Ammunition components

Over the years, my forensic casework has confirmed that criminals have difficulty in obtaining reliable ammunition. Contact with other forensic examiners confirms this. This shows that the current controls on ammunition are working, as criminals are forced into attempting to produce their own. 

Consequently, the free possession of ammunition components – cases, primers, bullets and powders – are a potential weak spot in an otherwise robust system. There have been light-touch controls on primers and powders for several years; but in order to make the criminals’ lives harder, the government proposes to create the offence of possessing ammunition components with the intent of manufacturing unauthorised quantities of complete cartridges.

On the face of it, I see no problems with this. ‘Intent’ is a subjective state of mind related to an individual’s situation. The means of proving it is already well established in law. This proposal seems to strike the right balance between people who have ammunition components legitimately (reloaders, collectors etc) and criminals who have them with malicious intent. 

I can live with this proposal, as I have always thought that focusing on ammunition supply was the key to defeating the criminal use of firearms. After all, a gun without ammo is much like a car with no petrol.

Looking back through my notes, when we first got wind of this consultation in the summer two of the reported proposals were a complete ban on reloading and the imposition of a limit on the number of shotgun cartridges that could be possessed. As neither of these proposals have made it to this consultation, I can only conclude that BASC’s detailed briefing papers contributed to knocking them out. That is another result.

BASC action

We have until February to put in our response. In the meantime, the consultation document will be read, re-read, and then read again.
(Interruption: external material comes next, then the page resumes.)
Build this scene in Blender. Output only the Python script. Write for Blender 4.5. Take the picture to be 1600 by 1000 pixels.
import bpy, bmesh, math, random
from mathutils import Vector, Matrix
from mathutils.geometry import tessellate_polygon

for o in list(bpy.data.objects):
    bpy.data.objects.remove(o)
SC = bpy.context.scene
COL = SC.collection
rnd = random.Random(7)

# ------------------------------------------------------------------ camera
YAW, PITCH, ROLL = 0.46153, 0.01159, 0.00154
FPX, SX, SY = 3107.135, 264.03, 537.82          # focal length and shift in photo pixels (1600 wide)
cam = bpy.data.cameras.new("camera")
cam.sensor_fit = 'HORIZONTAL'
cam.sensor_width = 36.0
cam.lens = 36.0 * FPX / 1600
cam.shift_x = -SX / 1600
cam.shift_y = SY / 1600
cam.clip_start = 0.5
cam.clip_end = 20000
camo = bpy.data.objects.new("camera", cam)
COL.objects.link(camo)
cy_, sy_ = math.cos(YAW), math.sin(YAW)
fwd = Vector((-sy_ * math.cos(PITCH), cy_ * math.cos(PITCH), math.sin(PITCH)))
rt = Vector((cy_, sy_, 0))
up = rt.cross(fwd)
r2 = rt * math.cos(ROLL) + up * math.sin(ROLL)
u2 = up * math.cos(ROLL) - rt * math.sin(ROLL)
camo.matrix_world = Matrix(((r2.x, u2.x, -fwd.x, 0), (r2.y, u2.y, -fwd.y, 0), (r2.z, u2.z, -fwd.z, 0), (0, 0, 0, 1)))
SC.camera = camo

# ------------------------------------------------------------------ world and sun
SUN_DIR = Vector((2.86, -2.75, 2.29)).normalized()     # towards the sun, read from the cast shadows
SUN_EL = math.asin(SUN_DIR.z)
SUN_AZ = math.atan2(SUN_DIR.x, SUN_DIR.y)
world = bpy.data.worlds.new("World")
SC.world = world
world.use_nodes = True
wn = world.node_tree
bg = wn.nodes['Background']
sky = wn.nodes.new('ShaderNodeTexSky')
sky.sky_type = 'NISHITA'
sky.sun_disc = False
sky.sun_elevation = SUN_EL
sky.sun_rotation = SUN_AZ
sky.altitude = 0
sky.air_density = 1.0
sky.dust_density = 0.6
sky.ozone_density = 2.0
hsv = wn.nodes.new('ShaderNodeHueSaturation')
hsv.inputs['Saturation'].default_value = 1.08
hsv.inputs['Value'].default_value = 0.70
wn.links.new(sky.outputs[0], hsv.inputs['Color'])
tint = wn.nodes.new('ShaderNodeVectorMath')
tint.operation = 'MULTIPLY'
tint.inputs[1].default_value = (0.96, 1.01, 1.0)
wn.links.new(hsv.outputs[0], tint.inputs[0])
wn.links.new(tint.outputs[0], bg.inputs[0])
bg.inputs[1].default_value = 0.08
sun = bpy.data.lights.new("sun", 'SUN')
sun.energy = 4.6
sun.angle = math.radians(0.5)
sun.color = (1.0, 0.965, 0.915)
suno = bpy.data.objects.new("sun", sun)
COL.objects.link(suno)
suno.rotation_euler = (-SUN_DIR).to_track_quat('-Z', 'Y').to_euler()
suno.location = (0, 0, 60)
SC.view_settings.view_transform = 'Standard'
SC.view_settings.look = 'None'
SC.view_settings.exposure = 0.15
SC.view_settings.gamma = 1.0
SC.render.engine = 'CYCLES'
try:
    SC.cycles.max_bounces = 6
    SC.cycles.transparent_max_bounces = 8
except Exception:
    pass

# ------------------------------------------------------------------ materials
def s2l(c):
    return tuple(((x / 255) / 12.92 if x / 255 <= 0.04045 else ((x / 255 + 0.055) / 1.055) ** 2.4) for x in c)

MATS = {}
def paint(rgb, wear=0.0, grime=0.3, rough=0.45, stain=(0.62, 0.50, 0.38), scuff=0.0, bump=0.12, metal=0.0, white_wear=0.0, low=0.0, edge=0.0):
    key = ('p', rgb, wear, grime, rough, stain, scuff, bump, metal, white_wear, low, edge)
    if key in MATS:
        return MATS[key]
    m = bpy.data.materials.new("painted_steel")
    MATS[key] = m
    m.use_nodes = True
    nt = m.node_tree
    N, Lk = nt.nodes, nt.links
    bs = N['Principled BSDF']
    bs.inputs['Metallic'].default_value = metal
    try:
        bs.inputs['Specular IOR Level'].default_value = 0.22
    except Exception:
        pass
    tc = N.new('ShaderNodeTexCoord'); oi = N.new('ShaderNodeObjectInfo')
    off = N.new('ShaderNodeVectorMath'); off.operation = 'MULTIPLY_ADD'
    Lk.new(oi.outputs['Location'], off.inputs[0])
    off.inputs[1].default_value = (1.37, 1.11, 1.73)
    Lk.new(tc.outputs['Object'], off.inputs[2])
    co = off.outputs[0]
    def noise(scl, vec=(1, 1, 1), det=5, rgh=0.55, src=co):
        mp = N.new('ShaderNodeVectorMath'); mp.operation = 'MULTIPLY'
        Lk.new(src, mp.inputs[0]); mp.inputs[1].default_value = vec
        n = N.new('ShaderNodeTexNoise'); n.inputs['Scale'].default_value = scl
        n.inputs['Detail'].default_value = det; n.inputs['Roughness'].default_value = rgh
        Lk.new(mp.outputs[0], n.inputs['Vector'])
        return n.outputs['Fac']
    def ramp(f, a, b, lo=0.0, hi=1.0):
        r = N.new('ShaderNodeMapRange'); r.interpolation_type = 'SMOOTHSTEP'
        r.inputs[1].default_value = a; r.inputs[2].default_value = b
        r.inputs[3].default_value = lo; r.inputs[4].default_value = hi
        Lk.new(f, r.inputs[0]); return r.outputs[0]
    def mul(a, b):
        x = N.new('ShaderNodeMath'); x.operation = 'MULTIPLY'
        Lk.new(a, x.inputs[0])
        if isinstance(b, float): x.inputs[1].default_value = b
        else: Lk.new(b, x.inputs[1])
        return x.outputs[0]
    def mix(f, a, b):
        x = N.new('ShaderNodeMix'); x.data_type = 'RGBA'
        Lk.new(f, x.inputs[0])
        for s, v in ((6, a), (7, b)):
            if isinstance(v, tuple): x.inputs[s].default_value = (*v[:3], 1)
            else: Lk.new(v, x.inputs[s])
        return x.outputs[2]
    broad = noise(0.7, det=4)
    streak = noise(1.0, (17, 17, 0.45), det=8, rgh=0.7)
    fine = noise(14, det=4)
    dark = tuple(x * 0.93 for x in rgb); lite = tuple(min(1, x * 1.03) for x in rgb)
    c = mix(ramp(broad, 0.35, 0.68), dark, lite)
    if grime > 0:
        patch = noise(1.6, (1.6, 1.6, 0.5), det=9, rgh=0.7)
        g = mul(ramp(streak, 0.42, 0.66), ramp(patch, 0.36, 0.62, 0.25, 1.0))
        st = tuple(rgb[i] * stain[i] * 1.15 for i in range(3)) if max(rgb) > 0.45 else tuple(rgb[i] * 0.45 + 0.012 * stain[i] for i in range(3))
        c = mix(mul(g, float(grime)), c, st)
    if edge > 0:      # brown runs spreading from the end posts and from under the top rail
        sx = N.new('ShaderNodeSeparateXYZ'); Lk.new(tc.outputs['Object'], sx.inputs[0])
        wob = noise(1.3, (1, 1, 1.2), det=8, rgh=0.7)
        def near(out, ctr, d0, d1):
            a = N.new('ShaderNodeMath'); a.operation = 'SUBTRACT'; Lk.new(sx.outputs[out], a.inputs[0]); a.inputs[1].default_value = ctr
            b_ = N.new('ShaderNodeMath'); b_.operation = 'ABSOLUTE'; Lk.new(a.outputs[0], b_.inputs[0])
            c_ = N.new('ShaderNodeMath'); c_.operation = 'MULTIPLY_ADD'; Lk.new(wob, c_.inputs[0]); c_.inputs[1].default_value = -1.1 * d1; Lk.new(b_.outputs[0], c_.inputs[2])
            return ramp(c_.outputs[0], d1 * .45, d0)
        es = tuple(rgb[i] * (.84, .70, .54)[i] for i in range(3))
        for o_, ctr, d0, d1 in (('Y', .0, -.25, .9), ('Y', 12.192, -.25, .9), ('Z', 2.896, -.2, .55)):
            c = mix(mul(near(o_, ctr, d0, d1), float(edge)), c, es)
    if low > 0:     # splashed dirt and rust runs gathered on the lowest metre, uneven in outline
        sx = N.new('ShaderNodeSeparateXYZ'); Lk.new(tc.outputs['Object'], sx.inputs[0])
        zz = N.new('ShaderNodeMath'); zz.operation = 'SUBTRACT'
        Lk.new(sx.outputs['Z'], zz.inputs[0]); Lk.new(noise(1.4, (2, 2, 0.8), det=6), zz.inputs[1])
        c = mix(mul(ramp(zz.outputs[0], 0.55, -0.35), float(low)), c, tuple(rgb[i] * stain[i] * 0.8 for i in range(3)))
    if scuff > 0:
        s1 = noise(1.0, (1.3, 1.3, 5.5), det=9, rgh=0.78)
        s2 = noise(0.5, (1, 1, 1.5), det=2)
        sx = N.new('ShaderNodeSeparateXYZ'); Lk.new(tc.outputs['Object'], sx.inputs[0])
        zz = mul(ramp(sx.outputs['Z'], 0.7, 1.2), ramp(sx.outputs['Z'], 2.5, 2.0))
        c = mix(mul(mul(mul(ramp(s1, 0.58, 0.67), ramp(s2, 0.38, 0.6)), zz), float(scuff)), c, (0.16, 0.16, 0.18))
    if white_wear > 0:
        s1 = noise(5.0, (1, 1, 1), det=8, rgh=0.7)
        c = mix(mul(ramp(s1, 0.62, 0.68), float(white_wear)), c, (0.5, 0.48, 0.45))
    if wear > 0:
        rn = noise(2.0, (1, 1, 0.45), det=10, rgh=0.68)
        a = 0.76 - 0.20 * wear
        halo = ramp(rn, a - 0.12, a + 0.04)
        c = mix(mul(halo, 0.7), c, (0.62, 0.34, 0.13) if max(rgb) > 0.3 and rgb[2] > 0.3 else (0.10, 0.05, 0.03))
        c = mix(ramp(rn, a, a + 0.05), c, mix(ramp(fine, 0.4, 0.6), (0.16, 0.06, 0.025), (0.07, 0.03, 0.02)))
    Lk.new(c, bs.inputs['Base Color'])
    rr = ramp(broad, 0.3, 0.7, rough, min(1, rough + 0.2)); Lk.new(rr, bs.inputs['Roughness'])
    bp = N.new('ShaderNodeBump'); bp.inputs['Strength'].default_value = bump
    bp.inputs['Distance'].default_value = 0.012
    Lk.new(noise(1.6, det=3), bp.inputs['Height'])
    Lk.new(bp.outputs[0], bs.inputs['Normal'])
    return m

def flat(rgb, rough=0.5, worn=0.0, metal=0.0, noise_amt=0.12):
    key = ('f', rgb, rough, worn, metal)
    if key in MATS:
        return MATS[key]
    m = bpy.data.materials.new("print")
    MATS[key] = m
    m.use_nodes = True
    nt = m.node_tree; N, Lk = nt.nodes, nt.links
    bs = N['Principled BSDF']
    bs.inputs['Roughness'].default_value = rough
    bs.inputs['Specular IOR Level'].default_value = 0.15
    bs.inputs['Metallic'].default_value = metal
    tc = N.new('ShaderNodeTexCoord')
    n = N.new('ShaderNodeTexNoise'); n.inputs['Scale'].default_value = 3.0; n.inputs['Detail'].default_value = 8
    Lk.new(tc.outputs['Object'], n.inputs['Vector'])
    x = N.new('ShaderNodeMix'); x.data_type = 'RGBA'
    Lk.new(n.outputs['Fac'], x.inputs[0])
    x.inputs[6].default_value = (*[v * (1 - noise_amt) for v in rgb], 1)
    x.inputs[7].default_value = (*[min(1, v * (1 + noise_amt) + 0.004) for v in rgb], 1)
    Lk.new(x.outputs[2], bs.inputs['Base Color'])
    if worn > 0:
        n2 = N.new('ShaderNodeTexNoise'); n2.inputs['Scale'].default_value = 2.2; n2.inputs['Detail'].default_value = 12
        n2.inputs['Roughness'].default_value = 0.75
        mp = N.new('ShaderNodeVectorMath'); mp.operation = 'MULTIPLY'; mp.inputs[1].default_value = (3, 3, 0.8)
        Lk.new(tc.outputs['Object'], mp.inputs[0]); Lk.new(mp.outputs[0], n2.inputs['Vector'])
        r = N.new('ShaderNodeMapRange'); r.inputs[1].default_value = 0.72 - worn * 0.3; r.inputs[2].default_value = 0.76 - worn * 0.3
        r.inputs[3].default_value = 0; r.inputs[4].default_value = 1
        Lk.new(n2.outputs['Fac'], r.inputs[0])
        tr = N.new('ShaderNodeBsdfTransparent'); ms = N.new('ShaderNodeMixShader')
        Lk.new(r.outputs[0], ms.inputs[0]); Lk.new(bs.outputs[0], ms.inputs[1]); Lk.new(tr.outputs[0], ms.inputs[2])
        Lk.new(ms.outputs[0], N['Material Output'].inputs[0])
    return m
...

When I am satisfied that I know what the issues really are, we shall gather and marshal evidence, draw conclusions and then write the response.

BASC is well known within government circles for producing accurate, detailed, and authoritative work which influences decision makers in favour of shooting. We will be using this consultation to advance improvements to the law as well as tackle any disproportionate proposals.

We will keep members up-to-date with progress and ask that those with interests in these areas respond likewise to the consultation.